Vor diesem Hintergrund ist es nur eine Formalität, dass das Geschäft zwischen Windhorst und 777 Partners noch die Zustimmung von Hertha benötigt, um vollzogen zu werden. Das heißt, eigentlich muss der Verein seinen Verzicht erklären. Nämlich darauf, die 64,7 Prozent zu denselben Konditionen zu kaufen, die 777 Partners bezahlen will. Selbst wenn der Betrag deutlich unter 374 Millionen liegen sollte, dürfte Hertha nicht die Mittel haben, dieses Vorkaufsrecht auszuüben. Es sei denn, der Verein würde seinerseits einen Investor finden, der 777 Partners Paroli bieten würde.

In einer ersten Stellungnahme reagierte der erkennbar überrumpelte Verein verhalten-diplomatisch auf die jüngste Entwicklung: "Wir freuen uns über diese Nachricht. Alles Weitere wird nun entsprechend unserer Vereinbarung behandelt." Unabhängig von alledem ist Hertha BSC an anderer Stelle seit Wochen merkwürdig zurückhaltend.
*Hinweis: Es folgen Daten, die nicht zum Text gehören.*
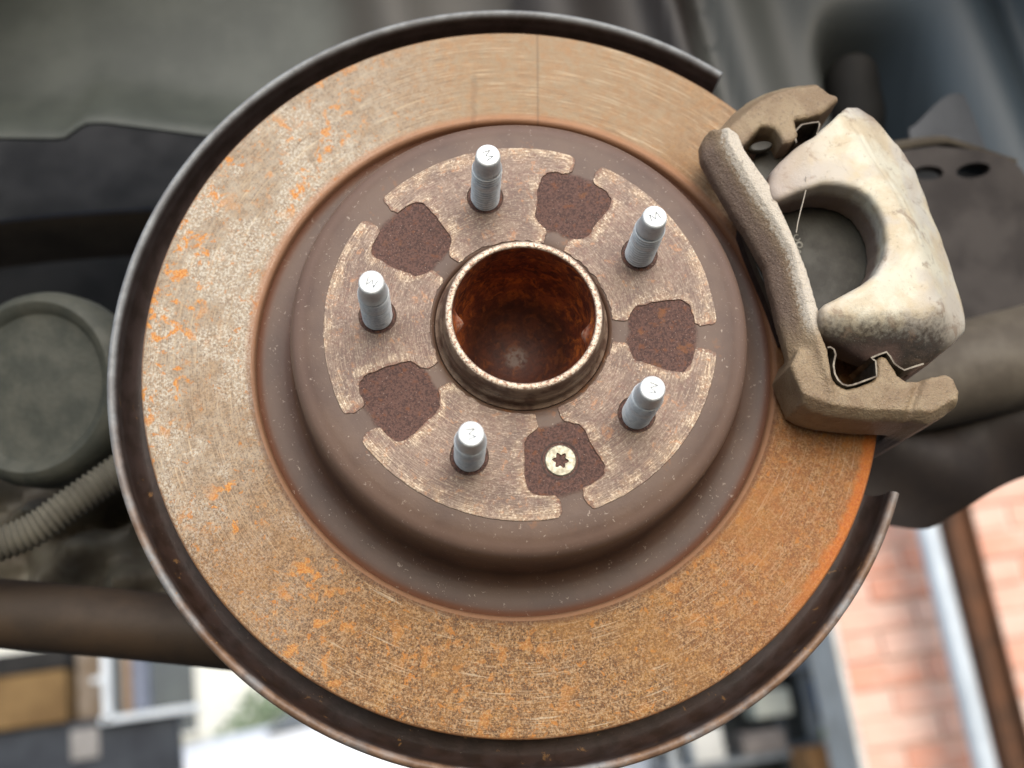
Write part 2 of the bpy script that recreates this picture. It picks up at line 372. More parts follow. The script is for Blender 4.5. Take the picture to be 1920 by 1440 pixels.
def mat_hub():
    s = NT('worn_hub_steel'); r, cx, sy = s.polar()
    n1 = s.noise(s.mm, .55, 5, .65, .4); n2 = s.noise(s.mm, .14, 4, .6, seed=4); n3 = s.noise(s.mm, 1.5, 3, .6, seed=6)
    z = s.m('MULTIPLY', s.yy, -1.0)
    rim = s.ss(z, 48.1, 48.5)
    steel = s.mix(s.ss(n1, .42, .66), lin(204, 188, 168), lin(160, 138, 118))
    steel = s.mix(s.m('MULTIPLY', s.ss(s.noise(s.mm, .9, 4, .7, .3, seed=14), .50, .58), .8), steel, lin(122, 82, 62))
    wall = s.mix(s.ss(n2, .4, .6), lin(132, 110, 92), lin(94, 70, 56))
    out = s.mix(rim, wall, steel)
    # bore: layered rust, with shade painted into the deep end
    rust = s.mix(s.ss(n2, .36, .62), lin(150, 76, 36), lin(98, 44, 26))
    rust = s.mix(s.ss(s.noise(s.mm, .2, 6, .7, .8, seed=8), .48, .64), rust, lin(190, 104, 40))
    rust = s.mix(s.m('MULTIPLY', s.ss(n1, .5, .64), .7), rust, lin(56, 26, 18))
    rust = s.mix(s.m('MULTIPLY', s.ss(n3, .66, .74), .5), rust, lin(200, 140, 96))
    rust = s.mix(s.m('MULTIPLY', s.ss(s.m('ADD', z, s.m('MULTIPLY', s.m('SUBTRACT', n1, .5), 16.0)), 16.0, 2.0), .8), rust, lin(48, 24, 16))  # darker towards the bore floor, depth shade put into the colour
    spot = s.m('MULTIPLY', s.ss(r, 6.5, 2.5), s.ss(n1, .38, .56)); rust = s.mix(s.m('MULTIPLY', spot, s.ss(z, 0.0, -4.0)), rust, lin(112, 98, 90))
    for (bx, by, bz) in ((-26.9, -1.6, 39.5), (26.6, -4.8, 38.0)):
        dd = s.vm('SUBTRACT', s.mm, (bx, -bz, by)); q = s.n('ShaderNodeVectorMath', operation='LENGTH'); s._in(q.inputs[0], dd)
        rust = s.mix(s.m('MULTIPLY', s.ss(q.outputs['Value'], 5.5, 1.5), s.ss(n1, .36, .56)), rust, lin(186, 150, 128))
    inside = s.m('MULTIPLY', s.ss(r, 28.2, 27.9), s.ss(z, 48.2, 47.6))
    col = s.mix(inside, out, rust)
    return s.done(col, s.fm(inside, .42, .66), s.m('MULTIPLY', rim, .45), s.bump(s.m('ADD', n1, s.m('MULTIPLY', n3, .5)), .4, .0008), .5)
def mat_stud():
    s = NT('zinc_plated_steel')
    n1 = s.noise(s.mm, .5, 5, .65); n2 = s.noise(s.vm('MULTIPLY', s.mm, (.5, 3.0, .5)), .5, 4, .6, seed=4)
    col = s.mix(s.ss(n1, .42, .66), lin(238, 240, 239), lin(216, 220, 220))
    col = s.mix(s.m('MULTIPLY', s.ss(n2, .62, .72), .6), col, lin(92, 96, 96))
    r, cx, sy = s.polar()
    z = s.m('MULTIPLY', s.yy, -1.0)
    gv = s.m('MULTIPLY', s.ss(r, 5.70, 5.25), s.ss(z, 61.6, 60.6))
    col = s.mix(s.m('MULTIPLY', gv, .85), col, lin(96, 98, 96))
    nk = s.m('MULTIPLY', s.ss(z, 61.0, 62.0), s.ss(z, 71.3, 70.9)); col = s.mix(s.m('MULTIPLY', nk, .4), col, lin(160, 168, 170))
    return s.done(col, .36, .08, s.bump(n1, .12, .0003), .5)
def mat_shield():
    s = NT('painted_backing_plate'); r, cx, sy = s.polar()
    n1 = s.noise(s.mm, .12, 5, .6, .3); n2 = s.noise(s.mm, .9, 3, .6, seed=3); n3 = s.noise(s.mm, .05, 4, .6, seed=7)
    col = s.mix(s.ss(n1, .35, .65), lin(140, 142, 142), lin(116, 116, 116))
    rusty = s.m('MULTIPLY', s.ss(sy, 0.05, -0.55), s.ss(n3, .30, .62))
    col = s.mix(rusty, col, s.mix(s.ss(n1, .4, .6), lin(128, 100, 78), lin(104, 78, 58)))
    col = s.mix(s.m('MULTIPLY', s.ss(r, 169.7, 168.4), .92), col, s.mix(s.ss(n1, .4, .6), lin(62, 46, 42), lin(50, 36, 30)))  # dark inside the rolled lip; the pale lip carries a painted highlight
    ch = s.m('MULTIPLY', s.ss(s.noise(s.mm, .16, 5, .7, .5, seed=9), .63, .68), s.ss(sy, .1, -.4))
    col = s.mix(s.m('MULTIPLY', ch, .8), col, lin(150, 112, 70))
    ch2 = s.ss(s.noise(s.mm, .7, 3, .6, seed=11), .70, .75)
    col = s.mix(s.m('MULTIPLY', ch2, .5), col, lin(150, 138, 124))
    return s.done(col, .48, 0.0, s.bump(s.m('ADD', n2, n1), .2, .0006), .45)
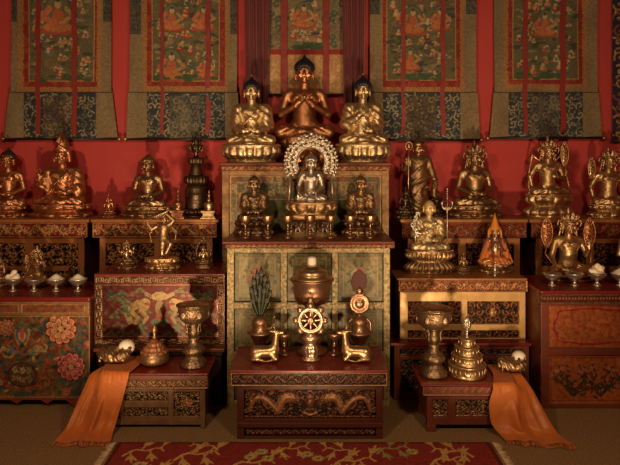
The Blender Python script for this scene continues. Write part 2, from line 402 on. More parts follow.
def fret(c, x0, x1, z0, z1, k, hg, t):
    """running key pattern"""
    horiz = (x1-x0) >= (z1-z0); L, W = ((x1-x0), (z1-z0)) if horiz else ((z1-z0), (x1-x0)); n = max(1, round(L/(W*1.1))); p = L/n
    for i in range(n):
        q = [(.12, .15), (.12, .85), (.88, .85), (.88, .35), (.45, .35), (.45, .6)]
        if i % 2: q = [(a, 1-b) for a, b in q]
        pts = [((x0+(i+a)*p, z0+b*W) if horiz else (x0+b*W, z0+(i+a)*p)) for a, b in q]
        c.stroke(pts, t, c=k, hg=hg)
def cloud(c, x, z, s, k, out, hg=0, dr=1):
    for o, kk in ((1.18, out), (1, k)):
        for dx, dz, r in ((0, 0, .42), (.45, -.08, .32), (-.45, -.08, .32), (.15, .28, .3), (-.75, -.2, .18), (.78, -.2, .16)):
            c.blob(x+dr*dx*s, z+dz*s, r*s*o, r*s*.72*o, 0, kk, hg if o == 1 else 0)
    c.curl(x, z, s*.3, 0, 1, dr, s*.045, out, hg*1.1)
def dragon(c, x0, z0, s, m, kb, kd, hg):
    """carved dragon; x0,z0 centre, s = half length, m mirrors"""
    P = lambda a, b: (x0+m*a*s, z0+b*s)
    t = np.linspace(0, 1, 34)
    body = [P(-.60+1.5*u+.12*math.sin(10*u), .24*math.sin(10*u+1.0)*(1-.1*u)) for u in t]
    c.stroke(body, .15*s, .07*s, kb, hg)
    for i in range(1, 33, 2):
        dx, dz = body[i+1][0]-body[i-1][0], body[i+1][1]-body[i-1][1]; L = math.hypot(dx, dz)+1e-6
        rr = (.15-.09*i/34)*s
        c.blob(body[i][0]-dz/L*rr, body[i][1]+dx/L*rr, .036*s, c=kd, hg=hg*1.1)
    for u, b in ((5, -1), (13, 1), (20, -1), (27, 1)):
        x, z = body[u]; c.stroke([(x, z), (x+m*.08*s, z+b*.14*s), (x-m*.04*s, z+b*.26*s)], .045*s, .025*s, kb, hg)
        for a in (-.6, 0, .6, 1.2): c.stroke([(x-m*.04*s, z+b*.26*s), (x-m*.04*s+.09*s*math.sin(a)*m*-1, z+b*(.26+.07*math.cos(a))*s)], .016*s, c=kd, hg=hg)
    hx, hz = body[0]
    c.blob(hx-m*.06*s, hz+.02*s, .13*s, .09*s, 0, kb, hg*1.2); c.blob(hx-m*.19*s, hz+.03*s, .08*s, .04*s, m*.3, kb, hg*1.25); c.blob(hx-m*.17*s, hz-.06*s, .07*s, .028*s, -m*.4, kb, hg*1.1)
    c.blob(hx-m*.09*s, hz+.06*s, .025*s, c=kd, hg=hg*1.5)
    for k in range(4): c.stroke([(hx+m*.02*s, hz+.05*s), (hx+m*(.10+.03*k)*s, hz+(.17-.07*k)*s)], .025*s, .008*s, kd, hg)
    c.curl(hx-m*.22*s, hz-.14*s, .07*s, 0, 1, m, .014*s, kd, hg)
    for dx, dz in ((.1, .42), (.55, -.34), (.92, .3), (-.35, -.34), (.95, -.2)): c.curl(*P(dx, dz), .10*s, 1, 1, m, .022*s, kd, hg*.8)
def openwork(w, h, seed, cols=((.34, .16, .05), (.25, .10, .035)), ground=SHADEP, size=.042, hg=.012, mirror=False, res=.0028, border=None):  # solid panel; ground coloured dark as the shade behind pierced carving
    c = Cv(w, h, res, ground); foliage(c, -w/2, w/2, 0, h, seed, cols, hg, size, mirror=mirror)
    if border: c.ring(-w/2, w/2, 0, h, .007, border, hg*.8)
    return c
def frieze(w, h, cols, ground, hg=.008, seed=1, rim=GOLDP, res=.0026):
    c = Cv(w, h, res, ground); vine(c, -w/2+.01, w/2-.01, h*.12, h*.88, cols, hg)
    r = random.Random(seed)
    for i in range(int(w/.005)):
        x = -w/2+r.random()*w; z = r.uniform(.15, .85)*h; c.blob(x, z, h*.09, h*.045, r.uniform(0, 3), cols[r.randrange(len(cols))], hg*.7)
    if rim: c.ring(-w/2, w/2, 0, h, max(.004, h*.07), rim, hg)
    return c
# ------------------------------------------------------------------ statues
def hand(P, w, d, ac, nrm, s=1.0, curl=.5, spread=.1):
    """palm, four unequal bent fingers and a thumb off the side of the palm; w wrist, d direction, ac across (thumb side), nrm palm side"""
    w, d, ac, nrm = [np.array(v, float) for v in (w, d, ac, nrm)]
    d /= np.linalg.norm(d); ac -= d*np.dot(ac, d); ac /= np.linalg.norm(ac); nrm = nrm/np.linalg.norm(nrm)
    P.append(cone(w, w+d*.055*s, .022*s, .026*s, .012)); P.append(cone(w+d*.03*s+ac*.012*s, w+d*.055*s-ac*.014*s, .022*s, .024*s, .01))
    for i, L in enumerate((.052, .06, .056, .044)):
        o = (1.5-i)*.0155*s; a = w+d*.07*s+ac*o; dd = d+ac*(1.5-i)*spread; m = a+dd*L*.55*s+nrm*curl*.012*s; e = m+dd*L*.45*s+nrm*curl*.03*s
        P.append(cone(a, m, .0085*s, .0078*s, .004)); P.append(cone(m, e, .0078*s, .006*s, .003))
    t = w+d*.02*s+ac*.026*s; m = t+(d*.5+ac*.8)*.028*s+nrm*.008*s; P.append(cone(t, m, .0105*s, .009*s, .006)); P.append(cone(m, m+(d*.9+ac*.25)*.028*s+nrm*.01*s, .009*s, .0068*s, .004))
def head_prims(P, hx=0, hy=0, hz=.765, s=1.0, tilt=0):
    q = lambda x, y, z: (hx+x*s+tilt*z*s, hy+y*s, hz+z*s)
    e = lambda c, r, k=.02: P.append(ell(q(*c), [v*s for v in r], k*s))
    e((0, .005, .01), (.086, .095, .108)); e((0, -.018, -.062), (.06, .06, .05), .03)
    P.append(cone(q(0, -.088, .022), q(0, -.108, -.022), .008*s, .014*s, .012*s)); e((0, -.100, -.026), (.02, .014, .01), .008)
    for m in (1, -1):
        P.append(cone(q(m*.012, -.092, .034), q(m*.058, -.070, .036), .008*s, .006*s, .008*s))
        e((m*.034, -.087, .012), (.019, .011, .008), .005); e((m*.05, -.06, -.03), (.025, .03, .025), .02)
        e((m*.091, .012, .0), (.013, .028, .034), .008); e((m*.092, .008, -.045), (.011, .015, .038), .008)
    e((-.012, -.085, -.058), (.017, .011, .006), .006); e((.012, -.085, -.058), (.017, .011, .006), .006); e((0, -.083, -.069), (.02, .012, .007), .006)
    e((0, -.072, -.094), (.022, .018, .016), .015)
def arm(P, m, pose, robe=False, sc=1.0):
    sh = (m*.205, .045, .515); k = 1.32 if robe else .86; W = {}
    el = (m*.252, .05, .30)
    if pose == 'lap': wr = (m*.10, -.15, .205); d, ac, n = (-m, -.15, -.05), (0, -1, .2), (0, 0, 1)
    elif pose == 'touch': el = (m*.275, .02, .30); wr = (m*.27, -.15, .19); d, ac, n = (m*.02, -.45, -1), (-m, 0, 0), (0, .6, -.4)
    elif pose == 'teach': el = (m*.27, .01, .29); wr = (m*.10, -.14, .375); d, ac, n = (-m*.55, -.15, .8), (-m*.3, 0, 1), (0, -1, 0)
    elif pose == 'chest': el = (m*.27, .01, .29); wr = (m*.12, -.13, .33); d, ac, n = (-m, -.1, .25), (0, 0, 1), (0, -1, 0)
    elif pose == 'raise': el = (m*.275, .0, .31); wr = (m*.265, -.12, .43); d, ac, n = (0, -.1, 1), (-m, 0, 0), (0, -1, 0)
    elif pose == 'give': el = (m*.285, .0, .29); wr = (m*.29, -.16, .15); d, ac, n = (m*.25, -1, -.45), (-m, 0, 0), (0, -.3, .9)
    elif pose == 'prop': el = (m*.32, .03, .33); wr = (m*.30, -.02, .16); d, ac, n = (m*.3, -.4, -.7), (-m, 0, 0), (0, 0, -1)
    P.append(cone(sh, el, .062*k, .050*k, .03)); P.append(cone(el, wr, .050*k, .029*(k+.15), .02))
    hand(P, wr, d, ac, n, 1.12*sc)
def seated_prims(rp='lap', lp='lap', robe=False, leg='lotus', extra=()):
    P = []
    for m in (1, -1):
        if leg == 'ease' and m == -1:
            P += [cone((-.10, .05, .10), (-.29, -.12, .10), .10, .072, .03), cone((-.29, -.12, .10), (-.38, -.28, .045), .066, .042, .02), ell((-.43, -.33, .035), (.075, .05, .026), .02)]
            continue
        P += [cone((m*.10, .06, .10), (m*.275, -.09, .075), .105, .074, .04), cone((m*.275, -.09, .07), (-m*.05, -.20, .055 if m < 0 else .075), .07, .05, .02),
              cone((-m*.09, -.175, .09), (-m*.19, -.145, .115), .036, .022, .015)]
        for k in range(5): P.append(cone((-m*(.185), -.155+.014*k-.02, .118), (-m*(.212-.002*k), -.16+.014*k-.02, .124), .008, .006, .004))
    P += [ell((0, .05, .15), (.17, .13, .12), .03), cone((0, .05, .2), (0, .04, .40), *((.122, .14) if robe else (.128, .145)), .04), ell((0, .025, .465), (.178, .105, .11), .03),
          cone((-.155, .05, .53), (.155, .05, .53), .072, .072, .03), cone((0, .03, .55), (0, .02, .68), .064, .056, .03)]
    P += [ell((.075, -.06, .475), (.06, .035, .045), .03), ell((-.075, -.06, .475), (.06, .035, .045), .03)]
    arm(P, -1, rp, robe and rp != 'touch'); arm(P, 1, lp, robe); head_prims(P, hz=.775, s=HS)
    for a, b in extra:                          # further arms
        P += [cone((b*.2, .06, .5), (b*.33, .05, .44), .045, .038, .02), cone((b*.33, .05, .44), (b*.36, -.03, .58), .036, .024, .015)]
        hand(P, (b*.36, -.03, .58), (b*.1, 0, 1), (-b, 0, 0), (0, -1, 0), 1.0)
    # edge of the robe across the chest, apron of cloth between the knees
    if robe:
        tr = [(.15, -.03, .575), (.10, -.088, .50), (.03, -.118, .42), (-.06, -.118, .34), (-.12, -.075, .27)]
        for a, b in zip(tr[:-1], tr[1:]): P.append(cone(a, b, .014, .014, .01))
        tr = [(-.15, -.02, .565), (-.10, -.082, .47), (-.03, -.112, .40), (.02, -.118, .37)]
        for a, b in zip(tr[:-1], tr[1:]): P.append(cone(a, b, .011, .011, .01))
        P += [ell((m*.2, .03, .36), (.085, .10, .19), .03) for m in (1, -1)]
    else:
        for k in range(9):
            a = PI*(.12+.76*k/8); a2 = PI*(.12+.76*(k+1)/8)
            if k < 8: P.append(cone((.105*math.cos(a), -.085-.028*math.sin(a), .56-.075*math.sin(a)), (.105*math.cos(a2), -.085-.028*math.sin(a2), .56-.075*math.sin(a2)), .008, .008, .005))
        P += [ell((0, -.112, .482), (.02, .012, .022), .005)]
        for m in (1, -1): P.append(ell((m*.228, .05, .43), (.062, .062, .012), .005))
    P += [ell((0, -.21, .03), (.11, .075, .022), .02)]
    return P
def folds(a=.0035, legs=True, torso=False):
    def f(X, Y, Z):
        d = 0*X+0*Y+0*Z
        lg = (Z < .19)*(Z > .02)
        d = d+lg*a*np.sin(75*(np.abs(X)*.7+Z*1.3)+0*Y)*np.clip((np.abs(X)-.05)*10, 0, 1)
        if torso: d = d+(Z > .2)*(Z < .56)*a*1.25*np.sin(62*(Z+.75*X)+0*Y)*((X > -.02) | (np.abs(X) > .17))
        return d
    return f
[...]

Nachdem auf israelischen Gerichtsunterlagen basierende Vorwürfe laut geworden waren, Windhorst habe eine Agentur engagiert, die mit ziemlich fragwürdigen Methoden Bernsteins Vorgänger im Präsidentenamt aus dem Amt kegeln sollte (was Windhorst bestreitet), kündigte Hertha eine juristische Aufarbeitung an. Man wolle die Vorwürfe schnell prüfen, hieß es Ende September. Die Ergebnisse dieser Untersuchung stehen bis heute aus.